The two previous offers removed a total of 345,712 metric tons of import supply in exchange for 106,742 metric tons of government-owned sugar, a three-to-one reduction in the sugar supply for each ton that was offered.

Loan defaults possible

Record production and Mexican imports have pushed down sugar prices to their lowest levels since the 1980s “through no fault of U.S. sugar producers,” Roney says.

The ICE Sugar 16 futures contract stands at just under 21 cents a pound, up from a recent low of 19 cents a pound but still low by historic standards.

Prices this low increase the possibility that as much as 600,000 tons of sugar, used as collateral for $259 million in government loans, will be forfeited Sept. 30.

USDA estimates prices need to remain above 20.9 cents a pound to prevent defaults.

Berg notes that on Sept. 18, USDA announced plans to buy more domestic sugar to sell to U.S. ethanol makers.
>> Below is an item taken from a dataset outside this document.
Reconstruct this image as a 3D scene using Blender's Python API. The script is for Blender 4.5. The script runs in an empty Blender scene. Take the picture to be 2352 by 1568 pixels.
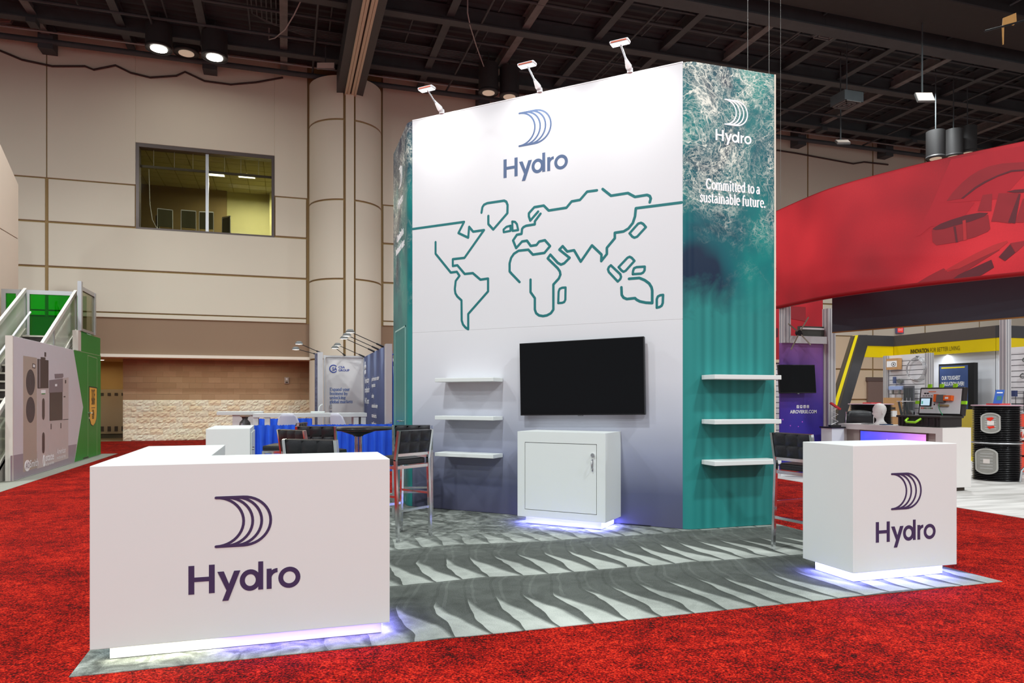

The planned purchase, which also seeks to limit defaults on government loans, comes on top of a similar sugar-for-ethanol purchase earlier this summer.

USDA is doing what it can with the tools available to it, Roney says.

The core issue, however, is the growing import of subsidized Mexican sugar under the North American Free Trade Act, Roney says.

American Crystal farmers and shareholders are unfairly hurt by the low sugar prices created by Mexican imports, Berg says.

“The price of everything that happens on the farm has gone up for years, and now the price of sugar has gone down,” Berg says.

“It’s going to be a tough year, no doubt about it,” he says.

Minn-Dak Farmers Cooperative, a sugar beet cooperative based in Wahpeton, N.D., referred questions to Roney.